The elevator is the centerpiece of the lobby; it was critical to maintain its appearance. The building has inherent challenges such as maintaining the original roof design, making it necessary to adapt new elevators in existing hoistways. In order to move tenants and user groups thru the building efficient, Syska and Gensler worked closely to develop unique applications thereby enhancing the historic structure and providing a high level of functionality to new tenants and demands.


In terms of flexibility, the team had to design systems that worked for both office tenants and restaurants. “The system requirements for each type of use are drastically different,” Tim explains. “Systems for restaurants have to handle grease removal and additional electrical loads for kitchen equipment.” Now that these systems are in place, leasing of the retail is underway.

Flexibility also applied to the types of office tenants. Most of the available office space has been leased by Arizona State University for a satellite school of journalism, but during the design stage the tenant roster was speculative.
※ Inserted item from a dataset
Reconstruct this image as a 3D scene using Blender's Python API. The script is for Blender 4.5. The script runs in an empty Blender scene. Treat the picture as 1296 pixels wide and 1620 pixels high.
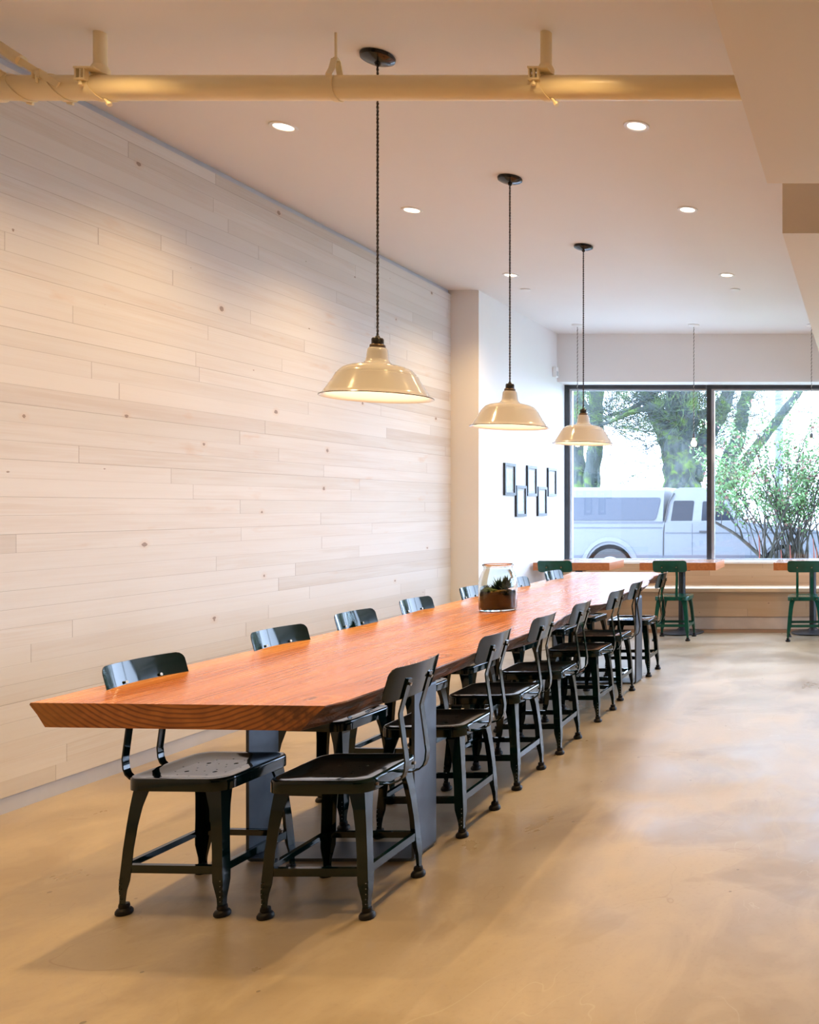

Therefore, Syska developed system routing and distribution that could perform well for a wide range of fit-outs. “We made sure that pipes and equipment would stay hidden, no matter what type of fit-out the tenant chose,” says Tim.


The completed reconstruction is a major milestone in the revitalization of the neighborhood. Today, the area houses several boutique hotels converted from classic office buildings and a number of upscale residential developments. Tim points out that because all of these projects have been carefully coordinated, each plays a part in preserving the aesthetic of the last century.